Comparing the rules of these two different jurisdictions, we can see that the New Company Law of the PRC has largely adopted the rules from the MBCA and DGCL, while there are also some differences between them.

  1. Definition of Self-dealing Transaction

    With the New Company Law of the PRC unifying the definition of self-dealing, both Chinese and U.S. rules define self-dealing transactions as those involving directors and officers trading with the company, either directly or indirectly through persons or entities over which they have control or significant influence.

  2. Approval Requirement

    Both Chinese and U.S. rules require the self-dealing transactions to be voted by informed and disinterested directors or shareholders. In this context, the New Company Law has largely incorporated the U.S. approval requirements for self-dealing transactions, thereby addressing the previous ambiguity in terms of procedural stipulations.

  3. Fairness Standard

    DGCL validates self-dealing transactions lacking the approval procedure if the transaction meets the fairness standard. The New Company Law of the PRC does not explicitly provide for such an exception, but similar fairness principles have been incorporated in judicial practice.

    In the “Provisions of the Supreme Court on Application of the Company Law of PRC (V),” the Chinese Supreme Court underscored that mere procedural approval is insufficient as a defense in self-dealing cases.
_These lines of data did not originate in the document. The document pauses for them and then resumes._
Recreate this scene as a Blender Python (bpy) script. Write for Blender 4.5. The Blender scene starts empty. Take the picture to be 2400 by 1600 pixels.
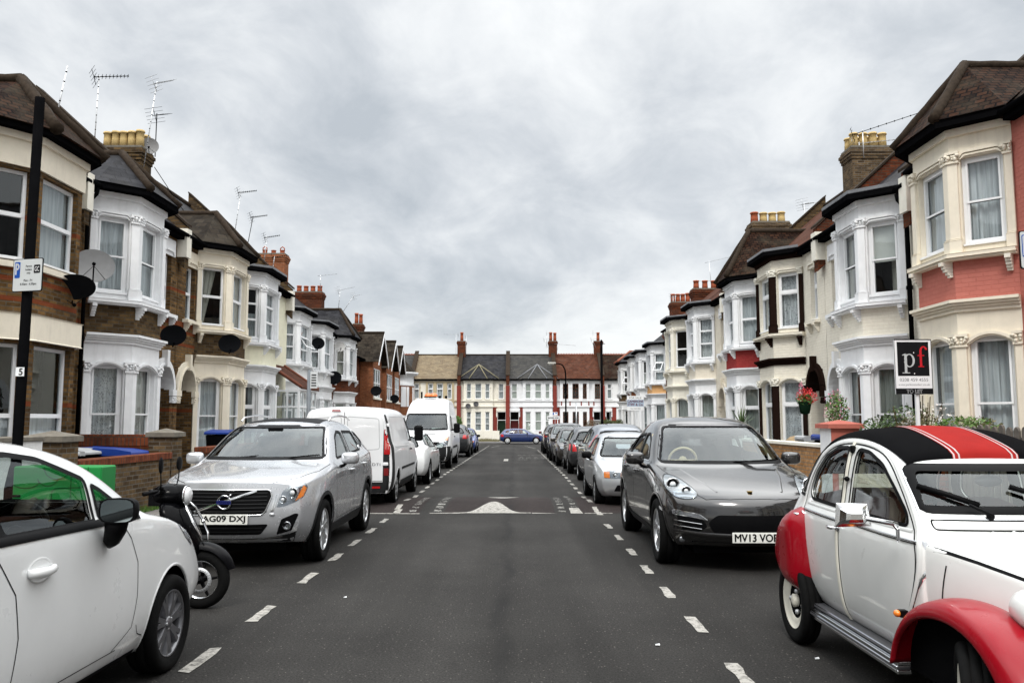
import bpy, bmesh, math, random
from mathutils import Vector, Matrix
from mathutils.bvhtree import BVHTree
random.seed(11)
C = bpy.context.scene
COL = C.collection
R = math.radians
PI = math.pi

# ------------------------------------------------------------------ camera
CAMH = 1.65
PITCH = math.atan(187/1937.)
cd = bpy.data.cameras.new('camera'); cam = bpy.data.objects.new('camera', cd); COL.objects.link(cam)
cd.sensor_width = 36.0; cd.lens = 36*1937/2400.; cd.clip_end = 3000; cd.clip_start = .05
cam.location = (0, 0, CAMH)
cam.rotation_euler = (R(90)+PITCH, 0, math.atan(8/1937.))
C.camera = cam
C.view_settings.view_transform = 'Standard'; C.view_settings.look = 'None'
C.view_settings.exposure = 0.9; C.view_settings.gamma = 1
C.render.resolution_x = 1024; C.render.resolution_y = 682

# ------------------------------------------------------------------ node helper
class NT:
    def __init__(s, nt): s.nt = nt; s.n = nt.nodes; s.l = nt.links
    def node(s, t, **kw):
        x = s.n.new(t)
        for k, v in kw.items():
            if k in x.bl_rna.properties.keys(): setattr(x, k, v)
        return x
    def set(s, sock, v):
        if isinstance(v, bpy.types.NodeSocket): s.l.new(v, sock)
        elif isinstance(v, (tuple, list)) and len(v) == 3 and sock.type == 'RGBA': sock.default_value = (*v, 1)
        else: sock.default_value = v
    def math(s, op, a, b=0.0, c=None, clamp=False):
        x = s.n.new('ShaderNodeMath'); x.operation = op; x.use_clamp = clamp
        s.set(x.inputs[0], a); s.set(x.inputs[1], b)
        if c is not None: s.set(x.inputs[2], c)
        return x.outputs[0]
    def mix(s, f, a, b, mode='MIX'):
        x = s.n.new('ShaderNodeMix'); x.data_type = 'RGBA'; x.blend_type = mode
        s.set(x.inputs[0], f); s.set(x.inputs[6], a); s.set(x.inputs[7], b)
        return x.outputs[2]
    def ramp(s, f, stops):
        x = s.n.new('ShaderNodeValToRGB'); s.set(x.inputs[0], f); cr = x.color_ramp
        while len(cr.elements) > 1: cr.elements.remove(cr.elements[-1])
        for i, (p, c) in enumerate(stops):
            e = cr.elements[0] if i == 0 else cr.elements.new(p)
            e.position = p; e.color = (c, c, c, 1) if isinstance(c, (int, float)) else (*c, 1)
        return x.outputs[0]
    def noise(s, vec, scale, detail=4, rough=.5, dist=0.0):
        x = s.n.new('ShaderNodeTexNoise'); x.inputs['Scale'].default_value = scale
        x.inputs['Detail'].default_value = detail; x.inputs['Roughness'].default_value = rough
        x.inputs['Distortion'].default_value = dist
        if vec is not None: s.l.new(vec, x.inputs['Vector'])
        return x.outputs[0]
    def mapping(s, vec, scale=(1,1,1), loc=(0,0,0), rot=(0,0,0)):
        x = s.n.new('ShaderNodeMapping'); s.l.new(vec, x.inputs[0])
        x.inputs['Scale'].default_value = scale; x.inputs['Location'].default_value = loc; x.inputs['Rotation'].default_value = rot
        return x.outputs[0]
    def bump(s, h, strength=.3, dist=.01):
        x = s.n.new('ShaderNodeBump'); x.inputs['Strength'].default_value = strength
        x.inputs['Distance'].default_value = dist; s.l.new(h, x.inputs['Height'])
        return x.outputs[0]

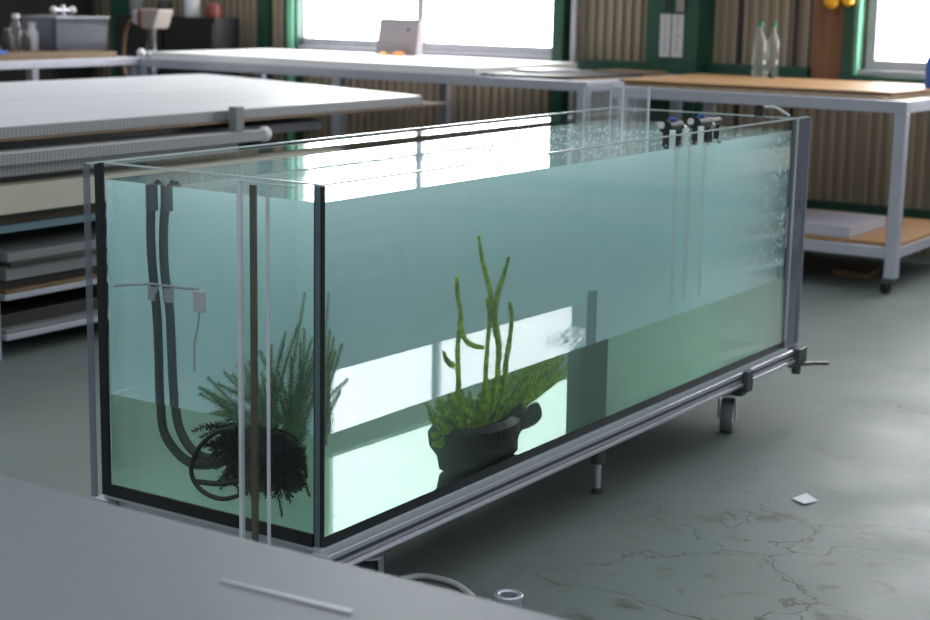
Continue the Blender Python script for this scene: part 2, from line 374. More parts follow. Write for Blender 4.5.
bx('reflector_strip', (XL+g+.001, Y0+g+.002, Z1-.0025), (XL+.105, Y1-g-.002, Z1-.001), M['reflect_ledge'], aq)  # added glass ledge, put in to mirror the window along the far rim
# polished top edges; their bright rim highlight is put into the pale colour
e = .003
for lo, hi in (((XR-g, Y0, Z1), (XR, Y1+.10, Z1+e)), ((XL+g, Y0, Z1), (XR-g, Y0+g, Z1+e)), ((XL-WD+g, Y1-g, Z1), (XR-g, Y1, Z1+e))):
    bx('pane_edge', lo, hi, M['edge'], aq)
bm = B(); prism(bm, [(XL, Y0-.030), (XL+g, Y0-.030), (XL+g-WD, Y1), (XL-WD, Y1)], Z1, Z1+e); obj('pane_edge', bm, M['edge'], aq)
# projecting ends of the side panes
bx('side_flange', (XR-.001, Y1+.0, Z0-.006), (XR+.004, Y1+.10, Z1), M['flange'], aq)
bx('flange_edge', (XR-g, Y1+.10, Z0-.006), (XR+.004, Y1+.104, Z1), M['edge_w'], aq)
bx('flange_edge', (XL-.002, Y0-.037, Z0), (XL+g, Y0-.030, Z1), M['flange'], aq)
bx('seam', (XR+.0005, Y1-.006, Z0), (XR+.004, Y1+.002, Z1), M['edge_w'], aq)
bx('seam', (XR+.0005, Y1-.034, Z0), (XR+.002, Y1-.012, Z1), M['seam'], aq)
# black sealant: left corner, foot of the end pane, foot of the long pane, near corner
bx('corner_seal', (XL+.0, Y0-.006, Z0-.003), (XL+.024, Y0-.0005, Z1+.002), M['black'], aq)
bx('foot_seal', (XL+.024, Y0-.006, Z0-.003), (XR-.0185, Y0-.0005, Z0+.024), M['black'], aq)
bx('foot_seal', (XR+.0005, Y0+.006, Z0-.003), (XR+.003, Y1, Z0+.019), M['black'], aq)
bm = B(); box(bm, (XR-.018, Y0-.003, Z0), (XR+.003, Y0-.0005, Z1)); box(bm, (XR+.0005, Y0-.0005, Z0), (XR+.003, Y0+.006, Z1)); obj('corner_seal', bm, M['black'], aq)
bx('corner_bead', (XR-.014, Y0-.0045, Z0), (XR-.001, Y0-.003, Z1), M['seam'], aq)
# clear channel standing against the outside of the near end
xa, xb = -2.104, -2.024
bx('channel_wall', (xa, Y0-.052, Z0-.008), (xa+.004, Y0-.008, Z1), M['acrylic'], aq)
bx('channel_wall', (xa, Y0-.056, Z0-.008), (XR-.020, Y0-.052, Z1), M['glass'], aq)
bx('channel_edge', (xa-.006, Y0-.060, Z0-.010), (xa+.003, Y0-.052, Z1+.002), M['edge_w'], aq)
bx('channel_edge', (xb-.012, Y0-.060, Z0-.010), (xb-.006, Y0-.056, Z1-.01), M['edge_w'], aq)
bx('channel_strip', (xa+.018, Y0-.050, Z0-.006), (xa+.032, Y0-.044, Z1-.004), M['edge_b'], aq)
bx('channel_rim', (xa, Y0-.060, Z1), (XR-.02, Y0-.056, Z1+.003), M['edge'], aq)
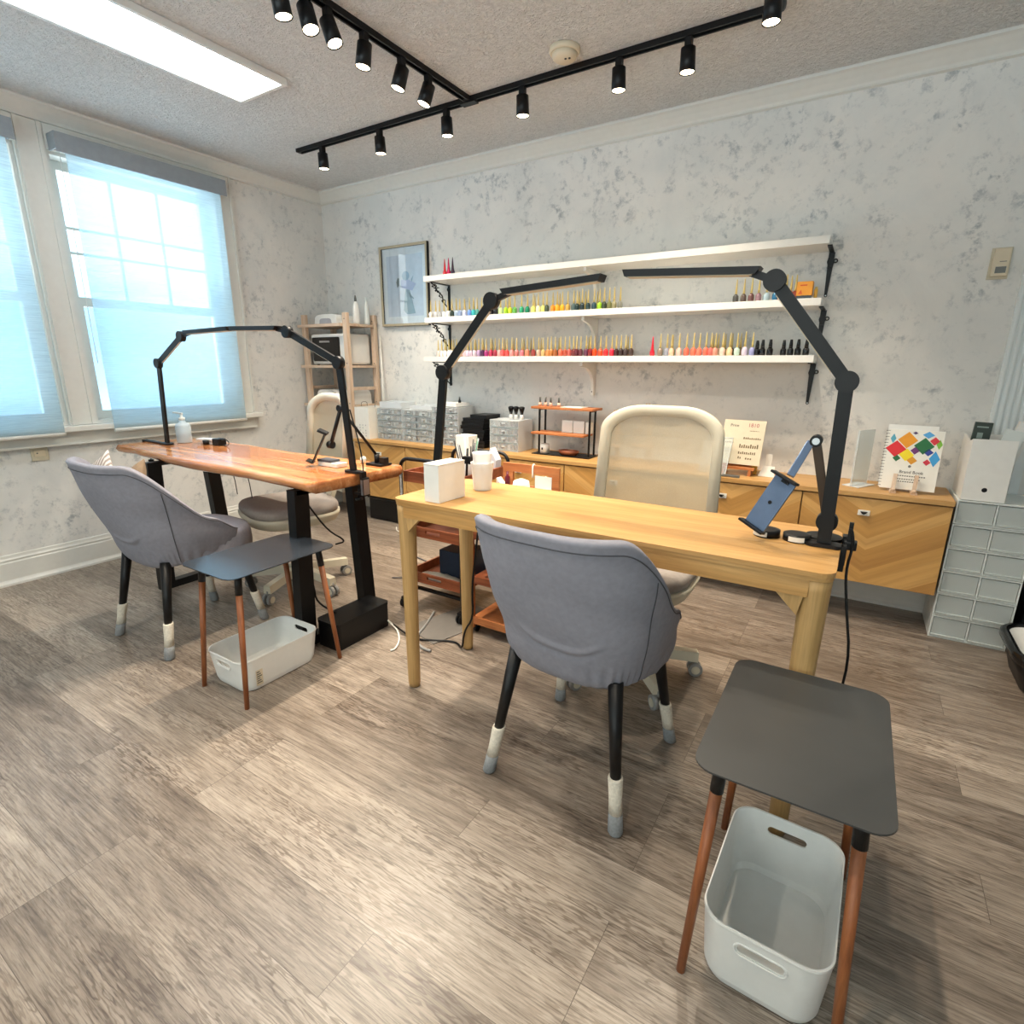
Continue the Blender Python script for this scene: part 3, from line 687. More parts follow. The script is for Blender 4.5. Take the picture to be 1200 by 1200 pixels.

It has also emphasized in the (2019) Civil Final No. 496 case the importance of reviewing the substantive content of the transaction, including whether the contractual terms and performance conform to normal business principles and whether the price is reasonable.

  4. Application of Business Judgment Rule

    The Delaware Court maintains that once a transaction is approved by an informed and disinterested board, the business judgment rule (BJR) should be invoked. Under this rule, the court refrains from interfering with the board’s decision unless there is evidence of gross negligence or a clear act of mismanagement, such as gift or waste. This contrasts with the Chinese Supreme Court’s opinion: here, a self-dealing transaction, even if it satisfies approval requirements, is non-compliant if it deviates from the principles of fairness.

    The reason for this difference is that boards in China are composed of shareholders or shadow directors (directors who can only follow the shareholders’ instructions), while boards of American companies are expected to either be independent or make decisions based on their fiduciary duties to the company. The shareholders sitting on Chinese company boards are usually not professional managers and may find it difficult to form professional business judgments. As a result, it is common for controlling shareholders to control the board of directors. Applying the BJR to their decisions without the extra protection of the fairness standard would lead to a huge increase in unfair, self-dealing transactions.

In conclusion, the New Company Law has drawn extensively from U.S. regulations to refine its rules on self-dealing transactions, thereby enhancing the self-dealing governance. This reform provides a stronger legal foundation for protecting the interests of companies, thus promoting corporate governance practices that align with international standards.